Stand up now, stand up now
Look at any number of traditional/folk musicians writing or singing songs in this style today: Dick Gaughan, Andy Irvine, Martin Carthy, and on and on and on. Look at the inspiring African musicians who face abuse, exile, and death both to them and their families: Hugh Masekela and Miriam Makeba, and the radical Fela Kuti.

The more I grow as a person, I realize that this is the type of musician I wish to become: socially and politically conscious and ultimately with something powerful and meaningful to say. All of this leads to Appropriation Fridays: my co-opting of songs, more than likely folk or traditional in nature, that I feel comment on something I see happening today. As folk music proves to us, there's very little new under the sun.

To that end, here's this week's appropriation:

Barrett's Privateers

McChrystal's comments to a Rolling Stone interviewer caused a political firestorm, including the naming of Petraeus to command American forces in Afghanistan and the questioning of our failing doctrine of counterinsurgency. His comments did something good though: they reminded a forgetful nation that we are at war. They reminded the general public that, despite the flight suit stunt years ago, we're still fighting.

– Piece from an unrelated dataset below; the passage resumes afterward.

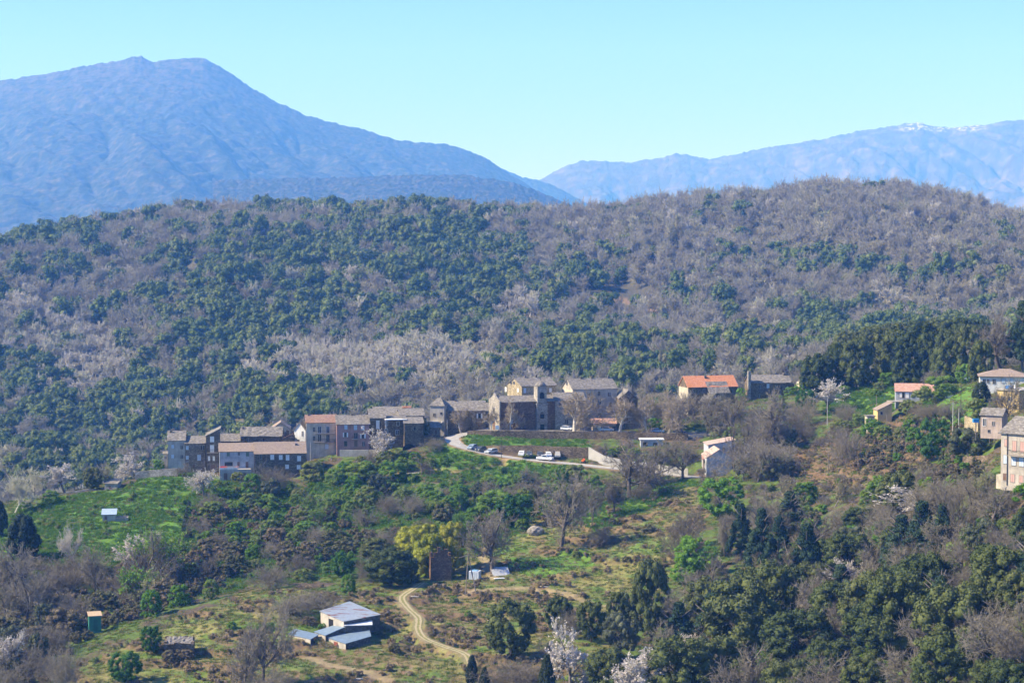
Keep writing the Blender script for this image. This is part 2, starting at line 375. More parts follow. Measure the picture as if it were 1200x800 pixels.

I'm appalled by a lot of things about the wars we're fighting, and Barrett's Privateers addresses quite a few of them: misrepresentation of the wars, questionable recruitment policies (including ads like this one...guys, war is not a video game or a movie), and the lack of support on the ground or when our troops (quite a few of them my friends) get back home. And for the life of me, I can't understand why veterans' affairs aren't a serious political issue for most Americans. If we can't do justice by our veterans, what does that say about us as a nation? We can do better....we have to do better.